* **The problem**
Copy the data exactly; pictures stay out of the copy.

* **Provided material**
┄┄┄┄┄┄

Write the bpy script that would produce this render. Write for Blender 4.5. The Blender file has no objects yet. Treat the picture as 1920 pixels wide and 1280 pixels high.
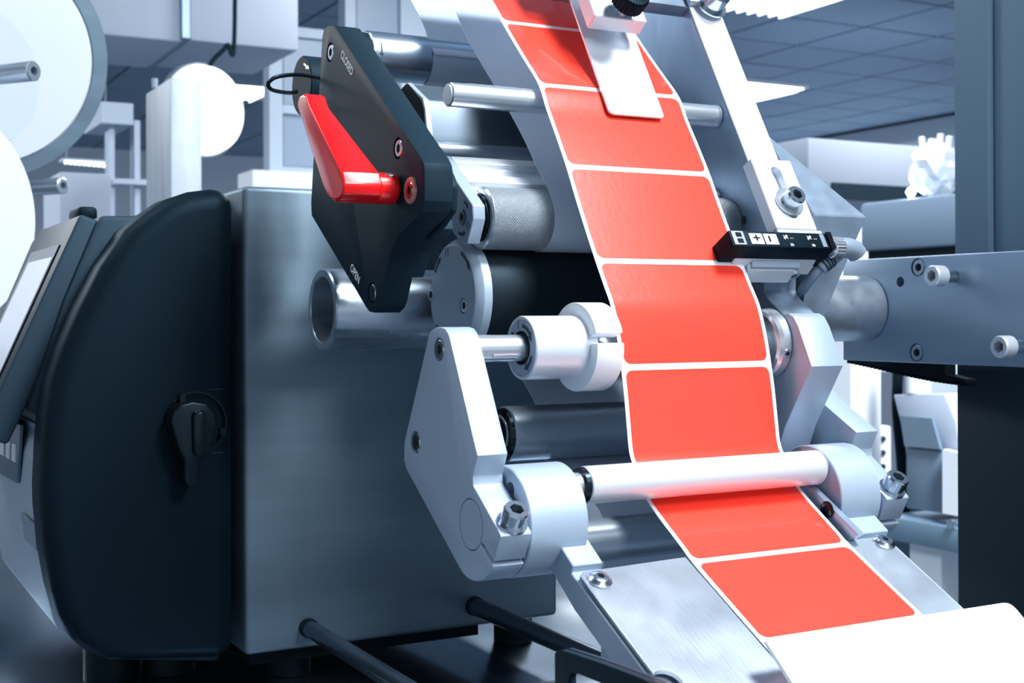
import bpy, bmesh, math, random
import numpy as np
from mathutils import Vector, Matrix
random.seed(4)
S = bpy.context.scene
COL = S.collection
V3 = Vector
# ------------------------------------------------------------------ camera, world, lights, exposure
F = 2450.0; TH = math.radians(61.65); RO = math.radians(-0.25); EYE = 1.30
D = V3((math.cos(TH), math.sin(TH), 0)); R = V3((math.sin(TH), -math.cos(TH), 0)); UP = V3((0, 0, 1))
cR, sR = math.cos(RO), math.sin(RO)
cd = bpy.data.cameras.new('camera'); cam = bpy.data.objects.new('camera', cd); COL.objects.link(cam)
cd.sensor_width = 36; cd.sensor_fit = 'HORIZONTAL'; cd.lens = 36 * F / 1920; cd.shift_y = -50 / 1920
cd.clip_start = .02; cd.clip_end = 60
rx = R * cR + UP * sR; uy = UP * cR - R * sR
cam.matrix_world = Matrix(((rx.x, uy.x, -D.x, 0), (rx.y, uy.y, -D.y, 0), (rx.z, uy.z, -D.z, 0), (0, 0, 0, 1)))
cd.dof.use_dof = True; cd.dof.focus_distance = .80; cd.dof.aperture_fstop = 19
S.camera = cam
S.view_settings.view_transform = 'Standard'; S.view_settings.look = 'None'
S.view_settings.gamma = 1; S.view_settings.use_curve_mapping = False
S.view_settings.exposure = 1.14
w = bpy.data.worlds.new('world'); S.world = w; w.use_nodes = True
w.node_tree.nodes['Background'].inputs[0].default_value = (.63, .75, .85, 1)
w.node_tree.nodes['Background'].inputs[1].default_value = .33
def area(name, loc, tgt, sx, sy, power, col=(.93, .97, 1)):
    l = bpy.data.lights.new(name, 'AREA'); l.shape = 'RECTANGLE'; l.size = sx; l.size_y = sy; l.energy = power; l.color = col
    o = bpy.data.objects.new(name, l); COL.objects.link(o); o.location = loc
    o.rotation_euler = (V3(tgt) - V3(loc)).to_track_quat('-Z', 'Y').to_euler()
    return o
area('lamp_over_machine', (1.15, .15, 1.62), (.45, .65, 0), 1.2, .6, 104)
area('lamp_behind_camera', (.9, -1.3, 1.62), (.45, .75, 0), .6, 1.2, 31)
area('lamp_over_printer', (-.55, 1.35, 1.62), (-.2, 1.3, 0), .6, 1.2, 8, (.86, .93, 1))
area('lamp_far_aisle', (2.3, 3.2, 1.62), (2.3, 3.2, 0), .6, 2.4, 34)
area('lamp_far_left', (-1.2, 5.2, 1.62), (-1.2, 5.2, 0), 1.2, 2.4, 60)
area('lamp_far_right', (5.6, 4.6, 1.62), (5.6, 4.6, 0), 1.2, 2.4, 26)
area('fill_far_wall', (7.2, 9.2, 1.55), (7.2, 9.2, 0), 1.2, 2.4, 80)  # added fill that brightens the far wall and ceiling

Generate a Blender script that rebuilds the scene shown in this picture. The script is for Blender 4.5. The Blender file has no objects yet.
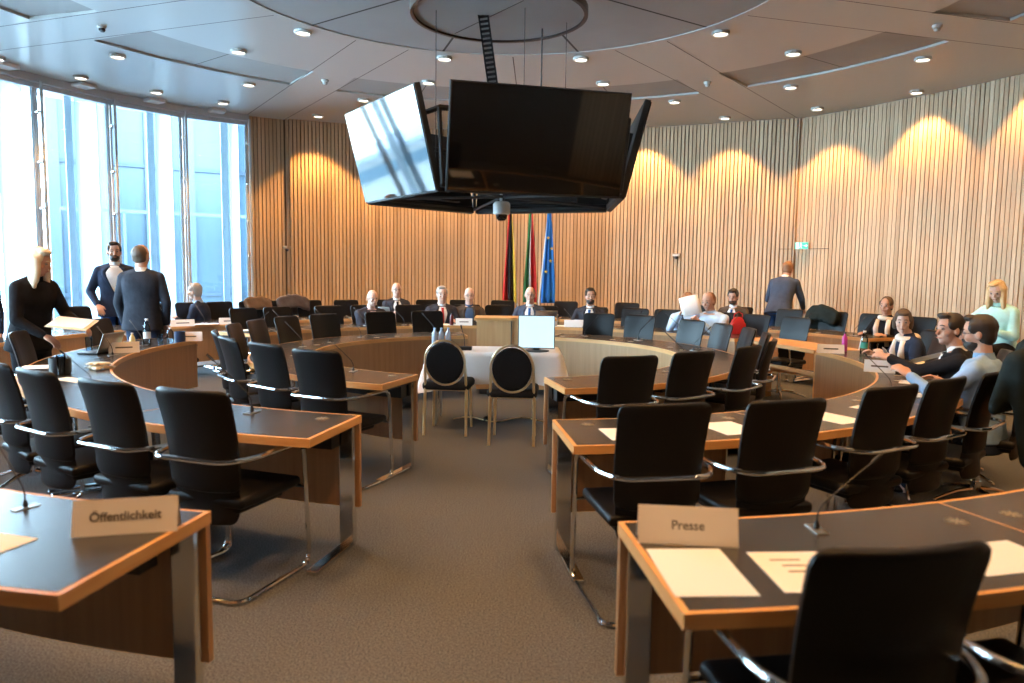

┄┄┄┄┄┄

* **Complete response**
Write the bpy script that would produce this render. Write for Blender 4.5. The Blender file has no objects yet. Treat the picture as 1920 pixels wide and 1280 pixels high.
import bpy, bmesh, math, random
import numpy as np
from mathutils import Vector, Matrix
random.seed(4)
S = bpy.context.scene
COL = S.collection
V3 = Vector
# ------------------------------------------------------------------ camera, world, lights, exposure
F = 2450.0; TH = math.radians(61.65); RO = math.radians(-0.25); EYE = 1.30
D = V3((math.cos(TH), math.sin(TH), 0)); R = V3((math.sin(TH), -math.cos(TH), 0)); UP = V3((0, 0, 1))
cR, sR = math.cos(RO), math.sin(RO)
cd = bpy.data.cameras.new('camera'); cam = bpy.data.objects.new('camera', cd); COL.objects.link(cam)
cd.sensor_width = 36; cd.sensor_fit = 'HORIZONTAL'; cd.lens = 36 * F / 1920; cd.shift_y = -50 / 1920
cd.clip_start = .02; cd.clip_end = 60
rx = R * cR + UP * sR; uy = UP * cR - R * sR
cam.matrix_world = Matrix(((rx.x, uy.x, -D.x, 0), (rx.y, uy.y, -D.y, 0), (rx.z, uy.z, -D.z, 0), (0, 0, 0, 1)))
cd.dof.use_dof = True; cd.dof.focus_distance = .80; cd.dof.aperture_fstop = 19
S.camera = cam
S.view_settings.view_transform = 'Standard'; S.view_settings.look = 'None'
S.view_settings.gamma = 1; S.view_settings.use_curve_mapping = False
S.view_settings.exposure = 1.14
w = bpy.data.worlds.new('world'); S.world = w; w.use_nodes = True
w.node_tree.nodes['Background'].inputs[0].default_value = (.63, .75, .85, 1)
w.node_tree.nodes['Background'].inputs[1].default_value = .33
def area(name, loc, tgt, sx, sy, power, col=(.93, .97, 1)):
    l = bpy.data.lights.new(name, 'AREA'); l.shape = 'RECTANGLE'; l.size = sx; l.size_y = sy; l.energy = power; l.color = col
    o = bpy.data.objects.new(name, l); COL.objects.link(o); o.location = loc
    o.rotation_euler = (V3(tgt) - V3(loc)).to_track_quat('-Z', 'Y').to_euler()
    return o
area('lamp_over_machine', (1.15, .15, 1.62), (.45, .65, 0), 1.2, .6, 104)
area('lamp_behind_camera', (.9, -1.3, 1.62), (.45, .75, 0), .6, 1.2, 31)
area('lamp_over_printer', (-.55, 1.35, 1.62), (-.2, 1.3, 0), .6, 1.2, 8, (.86, .93, 1))
area('lamp_far_aisle', (2.3, 3.2, 1.62), (2.3, 3.2, 0), .6, 2.4, 34)
area('lamp_far_left', (-1.2, 5.2, 1.62), (-1.2, 5.2, 0), 1.2, 2.4, 60)
area('lamp_far_right', (5.6, 4.6, 1.62), (5.6, 4.6, 0), 1.2, 2.4, 26)
area('fill_far_wall', (7.2, 9.2, 1.55), (7.2, 9.2, 0), 1.2, 2.4, 80)  # added fill that brightens the far wall and ceiling

Generate a Blender script that rebuilds the scene shown in this picture. The script is for Blender 4.5. The Blender file has no objects yet.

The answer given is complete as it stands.